REQUIREMENTS - Copy every record below exactly as written, but leave out the pictures.

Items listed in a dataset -
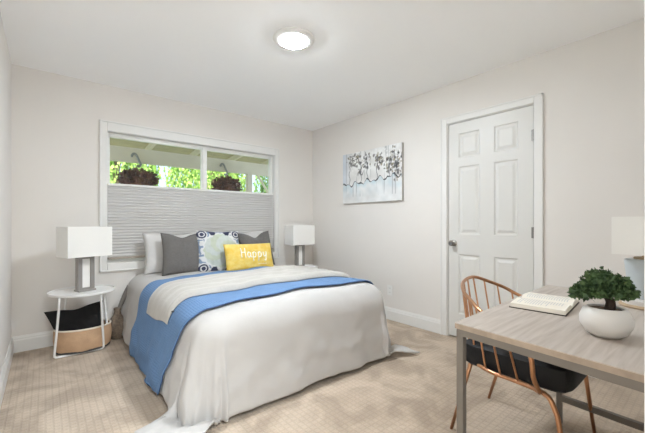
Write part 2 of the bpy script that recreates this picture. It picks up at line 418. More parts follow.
# pleated shade, lowered from the top
sh = thing('cellular_shade', 'light grey pleated window shade lowered from the top across the lower window', 'window shade', ((WX0+WX1)/2, YW+.028, .735))
b = NB(); n = 24; zt, zl = 1.468, .757; xa, xb = WX0+.008, WX1-.008
prof = []
for i in range(n*2+1):
    z = zl+(zt-zl)*i/(n*2); prof.append((.007 if i % 2 == 0 else .0125, z))
A = [b.verts.new((xa, YW+.030-p, z)) for p, z in prof]; B = [b.verts.new((xb, YW+.030-p, z)) for p, z in prof]
for i in range(len(prof)-1): b.faces.new((A[i], A[i+1], B[i+1], B[i]))
A2 = [b.verts.new((xa, YW+.030+p, z)) for p, z in prof]; B2 = [b.verts.new((xb, YW+.030+p, z)) for p, z in prof]
for i in range(len(prof)-1): b.faces.new((A2[i], A2[i+1], B2[i+1], B2[i]))
obj('pleated_cloth', b, M['blind'], sh)
b = NB(); box(b, xa, xb, YW+.010, YW+.050, zt-.002, zt+.020, .003); obj('top_rail', b, M['vinyl'], sh)
b = NB(); box(b, xa, xb, YW+.012, YW+.048, zl-.020, zl+.002, .003); obj('bottom_rail', b, mat('taupe_shade_rail', srgb(170, 160, 148), .6), sh)

# outlet on the right wall
ot = thing('wall_outlet', 'white wall outlet plate low on the right wall behind the bed', 'outlet', (XR-.001, 2.42, .333))
b = NB(); box(b, XR-.007, XR-.0005, 2.385, 2.455, .275, .39, .002); obj('cover_plate', b, M['outlet'], ot)
for dz in (.31, .355):
    b = NB(); box(b, XR-.0085, XR-.006, 2.405, 2.435, dz-.014, dz+.014, .001); s_ = obj('socket', b, M['outlet'], ot)
    b = NB(); box(b, XR-.009, XR-.0083, 2.412, 2.414, dz-.006, dz+.006); box(b, XR-.009, XR-.0083, 2.426, 2.428, dz-.006, dz+.006); obj('slot', b, M['slot'], s_)

# ceiling light
cl = thing('ceiling_light', 'round white flush ceiling light, switched on', 'ceiling light', (LAMP_X, LAMP_Y, H))
b = NB(); lathe(b, [(.150, 0), (.150, -.010), (.140, -.018), (.118, -.021), (.103, -.0215), (.1025, -.004)], (LAMP_X, LAMP_Y, H), 48); obj('trim_ring', b, M['white_metal'], cl, smooth='auto')
b = NB(); lathe(b, [(0, -.032), (.06, -.031), (.088, -.028), (.098, -.025), (.1015, -.019), (.102, -.008)], (LAMP_X, LAMP_Y, H), 48); obj('diffuser', b, M['led'], cl, smooth='auto')

# ------------------------------------------------------------------ outside
b = NB(); box(b, -14, 22, YW+.16, 9.2, -.5, -.34); tag(obj('bounce_slab', b, M['bounce_slab']), kind='structure')  # unseen pale slab added to bounce sunlight up under the porch
b = NB(); box(b, -14, 22, 9.2, 40, -.5, -.35); tag(obj('ground', b, M['grass']), kind='structure')
po = thing('porch_roof', 'cream painted porch roof with rafters outside the window', 'porch', (1.5, 5.2, 2.3))
b = NB()
def slab(bm, x0, x1, ya_, yb_, za_, zb_, t, ):   # sloped board between (ya,za) and (yb,zb), thickness t upward
    P = [(ya_, za_), (yb_, zb_), (yb_, zb_+t), (ya_, za_+t)]
    A = [bm.verts.new((x0, y, z)) for y, z in P]; B = [bm.verts.new((x1, y, z)) for y, z in P]
    bm.faces.new(A[::-1]); bm.faces.new(B)
    for k in range(4): bm.faces.new((A[k], A[(k+1) % 4], B[(k+1) % 4], B[k]))
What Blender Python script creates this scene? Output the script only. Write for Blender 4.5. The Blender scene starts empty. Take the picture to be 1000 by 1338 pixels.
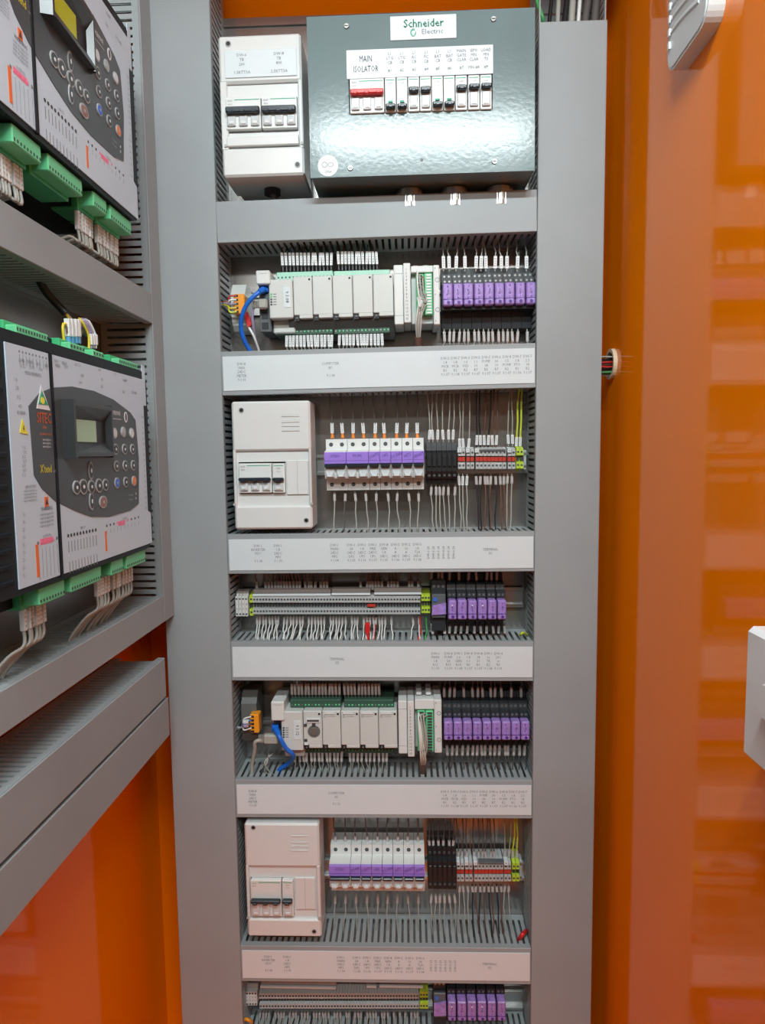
import bpy, bmesh, math, random
from mathutils import Vector, Matrix
random.seed(7)
S = bpy.context.scene
C = S.collection
PI = math.pi

# ------------------------------------------------------------------ camera
F, PITCH, YAW, ROLL, DIST = 875.0, -0.0884017, 0.0366873, 0.0119045, 1.1538934
def cam_matrix():
    cp, sp, cy, sy, cr, sr = math.cos(PITCH), math.sin(PITCH), math.cos(YAW), math.sin(YAW), math.cos(ROLL), math.sin(ROLL)
    rz = Matrix(((cy, -sy, 0), (sy, cy, 0), (0, 0, 1)))
    rx = Matrix(((1, 0, 0), (0, cp, -sp), (0, sp, cp)))
    ry = Matrix(((cr, 0, sr), (0, 1, 0), (-sr, 0, cr)))
    return rz @ rx @ ry
RM = cam_matrix()
EYE = Vector((0, -DIST, 1.5))
def ray(px, py): return RM @ Vector(((px - 500) / F, 1, -(py - 669) / F))
def AT(px, py, Y):                 # point of the plane y = Y seen at a photo position
    d = ray(px, py); return EYE + d * ((Y - EYE.y) / d.y)
def AX(px, py, X):                 # same for the side planes x = X
    d = ray(px, py); return EYE + d * ((X - EYE.x) / d.x)
cam = bpy.data.objects.new('camera', bpy.data.cameras.new('camera')); C.objects.link(cam)
cam.data.sensor_fit = 'HORIZONTAL'; cam.data.sensor_width = 36; cam.data.lens = 36 * F / 1000
cam.data.clip_start = 0.01
m = Matrix.Identity(4)
for i in range(3):
    m[i][0] = RM[i][0]; m[i][1] = RM[i][2]; m[i][2] = -RM[i][1]; m[i][3] = EYE[i]
cam.matrix_world = m
S.camera = cam

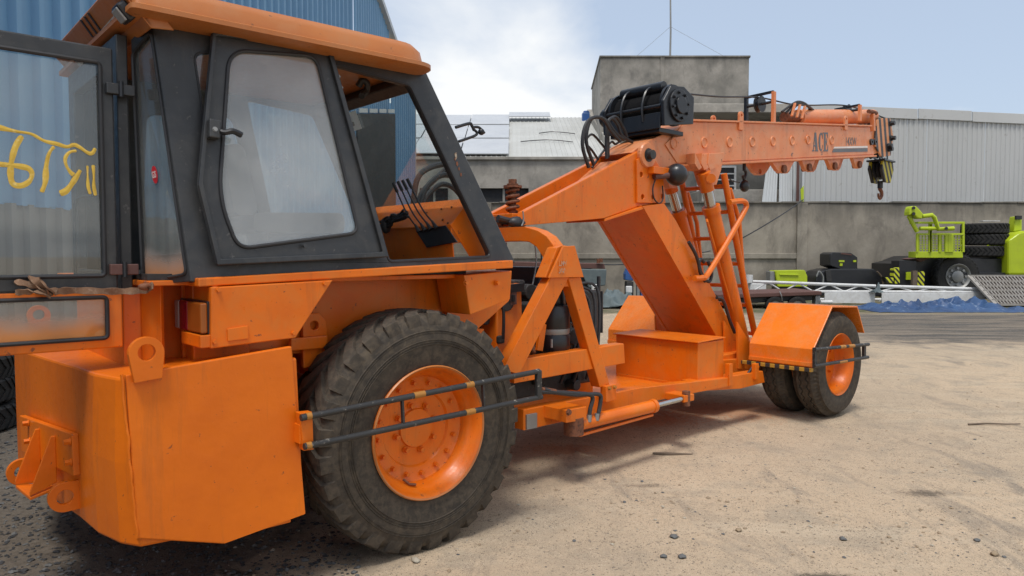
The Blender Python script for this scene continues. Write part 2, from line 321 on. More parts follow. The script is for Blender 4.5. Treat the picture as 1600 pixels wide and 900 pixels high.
def rounded(pts, r, k=5):
    """round the corners of a planar outline"""
    pts = [V(p) for p in pts]; n = len(pts); out = []
    for i, p in enumerate(pts):
        a, b = pts[i-1]-p, pts[(i+1) % n]-p; rr = r[i] if isinstance(r, (list, tuple)) else r
        la, lb = min(rr, a.length*.48), min(rr, b.length*.48)
        if rr <= 0: out.append(p); continue
        A, B = p+a.normalized()*la, p+b.normalized()*lb
        for j in range(k+1):
            t = j/k; out.append(A*(1-t)**2+p*2*t*(1-t)+B*t*t)
    return out
def props(o, label=None, cat=None, group=None, kind=None):
    if label: o['label'] = label
    if cat: o['category'] = cat
    if group: o['group'] = group
    if kind: o['kind'] = kind
    return o
def thing(name, label, cat, loc=(0, 0, 0), rotz=0, group=None):
    o = bpy.data.objects.new(name, None); COL.objects.link(o); o.location = loc; o.rotation_euler = (0, 0, rotz); o.empty_display_size = .2
    return props(o, label, cat, group)
def text_mb(txt, p0, right, up, height, depth=.003, bold=0.0, width=1.0):
    """lettering as a thin mesh: p0 lower-left corner, right/up unit vectors"""
    cu = bpy.data.curves.new('lettering', 'FONT'); cu.body = txt; cu.size = 1.0; cu.offset = bold; cu.extrude = 0; cu.resolution_u = 3
    ob = bpy.data.objects.new('lettering', cu); COL.objects.link(ob)
    dg = bpy.context.evaluated_depsgraph_get(); me = bpy.data.meshes.new_from_object(ob.evaluated_get(dg))
    right, up = V(right).normalized(), V(up).normalized(); nrm = right.cross(up); k = height/.70
    mb = MB(); vs = [V(p0)+right*(v.co.x*k*width)+up*(v.co.y*k)+nrm*depth for v in me.vertices]
    mb.add(vs, [tuple(p.vertices) for p in me.polygons])
    bpy.data.objects.remove(ob); bpy.data.curves.remove(cu); bpy.data.meshes.remove(me); return mb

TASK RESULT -
Write part 2 of the bpy script that recreates this picture. It picks up at line 418. More parts follow.
# pleated shade, lowered from the top
sh = thing('cellular_shade', 'light grey pleated window shade lowered from the top across the lower window', 'window shade', ((WX0+WX1)/2, YW+.028, .735))
b = NB(); n = 24; zt, zl = 1.468, .757; xa, xb = WX0+.008, WX1-.008
prof = []
for i in range(n*2+1):
    z = zl+(zt-zl)*i/(n*2); prof.append((.007 if i % 2 == 0 else .0125, z))
A = [b.verts.new((xa, YW+.030-p, z)) for p, z in prof]; B = [b.verts.new((xb, YW+.030-p, z)) for p, z in prof]
for i in range(len(prof)-1): b.faces.new((A[i], A[i+1], B[i+1], B[i]))
A2 = [b.verts.new((xa, YW+.030+p, z)) for p, z in prof]; B2 = [b.verts.new((xb, YW+.030+p, z)) for p, z in prof]
for i in range(len(prof)-1): b.faces.new((A2[i], A2[i+1], B2[i+1], B2[i]))
obj('pleated_cloth', b, M['blind'], sh)
b = NB(); box(b, xa, xb, YW+.010, YW+.050, zt-.002, zt+.020, .003); obj('top_rail', b, M['vinyl'], sh)
b = NB(); box(b, xa, xb, YW+.012, YW+.048, zl-.020, zl+.002, .003); obj('bottom_rail', b, mat('taupe_shade_rail', srgb(170, 160, 148), .6), sh)

# outlet on the right wall
ot = thing('wall_outlet', 'white wall outlet plate low on the right wall behind the bed', 'outlet', (XR-.001, 2.42, .333))
b = NB(); box(b, XR-.007, XR-.0005, 2.385, 2.455, .275, .39, .002); obj('cover_plate', b, M['outlet'], ot)
for dz in (.31, .355):
    b = NB(); box(b, XR-.0085, XR-.006, 2.405, 2.435, dz-.014, dz+.014, .001); s_ = obj('socket', b, M['outlet'], ot)
    b = NB(); box(b, XR-.009, XR-.0083, 2.412, 2.414, dz-.006, dz+.006); box(b, XR-.009, XR-.0083, 2.426, 2.428, dz-.006, dz+.006); obj('slot', b, M['slot'], s_)

# ceiling light
cl = thing('ceiling_light', 'round white flush ceiling light, switched on', 'ceiling light', (LAMP_X, LAMP_Y, H))
b = NB(); lathe(b, [(.150, 0), (.150, -.010), (.140, -.018), (.118, -.021), (.103, -.0215), (.1025, -.004)], (LAMP_X, LAMP_Y, H), 48); obj('trim_ring', b, M['white_metal'], cl, smooth='auto')
b = NB(); lathe(b, [(0, -.032), (.06, -.031), (.088, -.028), (.098, -.025), (.1015, -.019), (.102, -.008)], (LAMP_X, LAMP_Y, H), 48); obj('diffuser', b, M['led'], cl, smooth='auto')

# ------------------------------------------------------------------ outside
b = NB(); box(b, -14, 22, YW+.16, 9.2, -.5, -.34); tag(obj('bounce_slab', b, M['bounce_slab']), kind='structure')  # unseen pale slab added to bounce sunlight up under the porch
b = NB(); box(b, -14, 22, 9.2, 40, -.5, -.35); tag(obj('ground', b, M['grass']), kind='structure')
po = thing('porch_roof', 'cream painted porch roof with rafters outside the window', 'porch', (1.5, 5.2, 2.3))
b = NB()
def slab(bm, x0, x1, ya_, yb_, za_, zb_, t, ):   # sloped board between (ya,za) and (yb,zb), thickness t upward
    P = [(ya_, za_), (yb_, zb_), (yb_, zb_+t), (ya_, za_+t)]
    A = [bm.verts.new((x0, y, z)) for y, z in P]; B = [bm.verts.new((x1, y, z)) for y, z in P]
    bm.faces.new(A[::-1]); bm.faces.new(B)
    for k in range(4): bm.faces.new((A[k], A[(k+1) % 4], B[(k+1) % 4], B[k]))
What Blender Python script creates this scene? Output the script only. Write for Blender 4.5. The Blender scene starts empty. Take the picture to be 1000 by 1338 pixels.
import bpy, bmesh, math, random
from mathutils import Vector, Matrix
random.seed(7)
S = bpy.context.scene
C = S.collection
PI = math.pi

# ------------------------------------------------------------------ camera
F, PITCH, YAW, ROLL, DIST = 875.0, -0.0884017, 0.0366873, 0.0119045, 1.1538934
def cam_matrix():
    cp, sp, cy, sy, cr, sr = math.cos(PITCH), math.sin(PITCH), math.cos(YAW), math.sin(YAW), math.cos(ROLL), math.sin(ROLL)
    rz = Matrix(((cy, -sy, 0), (sy, cy, 0), (0, 0, 1)))
    rx = Matrix(((1, 0, 0), (0, cp, -sp), (0, sp, cp)))
    ry = Matrix(((cr, 0, sr), (0, 1, 0), (-sr, 0, cr)))
    return rz @ rx @ ry
RM = cam_matrix()
EYE = Vector((0, -DIST, 1.5))
def ray(px, py): return RM @ Vector(((px - 500) / F, 1, -(py - 669) / F))
def AT(px, py, Y):                 # point of the plane y = Y seen at a photo position
    d = ray(px, py); return EYE + d * ((Y - EYE.y) / d.y)
def AX(px, py, X):                 # same for the side planes x = X
    d = ray(px, py); return EYE + d * ((X - EYE.x) / d.x)
cam = bpy.data.objects.new('camera', bpy.data.cameras.new('camera')); C.objects.link(cam)
cam.data.sensor_fit = 'HORIZONTAL'; cam.data.sensor_width = 36; cam.data.lens = 36 * F / 1000
cam.data.clip_start = 0.01
m = Matrix.Identity(4)
for i in range(3):
    m[i][0] = RM[i][0]; m[i][1] = RM[i][2]; m[i][2] = -RM[i][1]; m[i][3] = EYE[i]
cam.matrix_world = m
S.camera = cam

The Blender Python script for this scene continues. Write part 2, from line 321 on. More parts follow. The script is for Blender 4.5. Treat the picture as 1600 pixels wide and 900 pixels high.
def rounded(pts, r, k=5):
    """round the corners of a planar outline"""
    pts = [V(p) for p in pts]; n = len(pts); out = []
    for i, p in enumerate(pts):
        a, b = pts[i-1]-p, pts[(i+1) % n]-p; rr = r[i] if isinstance(r, (list, tuple)) else r
        la, lb = min(rr, a.length*.48), min(rr, b.length*.48)
        if rr <= 0: out.append(p); continue
        A, B = p+a.normalized()*la, p+b.normalized()*lb
        for j in range(k+1):
            t = j/k; out.append(A*(1-t)**2+p*2*t*(1-t)+B*t*t)
    return out
def props(o, label=None, cat=None, group=None, kind=None):
    if label: o['label'] = label
    if cat: o['category'] = cat
    if group: o['group'] = group
    if kind: o['kind'] = kind
    return o
def thing(name, label, cat, loc=(0, 0, 0), rotz=0, group=None):
    o = bpy.data.objects.new(name, None); COL.objects.link(o); o.location = loc; o.rotation_euler = (0, 0, rotz); o.empty_display_size = .2
    return props(o, label, cat, group)
def text_mb(txt, p0, right, up, height, depth=.003, bold=0.0, width=1.0):
    """lettering as a thin mesh: p0 lower-left corner, right/up unit vectors"""
    cu = bpy.data.curves.new('lettering', 'FONT'); cu.body = txt; cu.size = 1.0; cu.offset = bold; cu.extrude = 0; cu.resolution_u = 3
    ob = bpy.data.objects.new('lettering', cu); COL.objects.link(ob)
    dg = bpy.context.evaluated_depsgraph_get(); me = bpy.data.meshes.new_from_object(ob.evaluated_get(dg))
    right, up = V(right).normalized(), V(up).normalized(); nrm = right.cross(up); k = height/.70
    mb = MB(); vs = [V(p0)+right*(v.co.x*k*width)+up*(v.co.y*k)+nrm*depth for v in me.vertices]
    mb.add(vs, [tuple(p.vertices) for p in me.polygons])
    bpy.data.objects.remove(ob); bpy.data.curves.remove(cu); bpy.data.meshes.remove(me); return mb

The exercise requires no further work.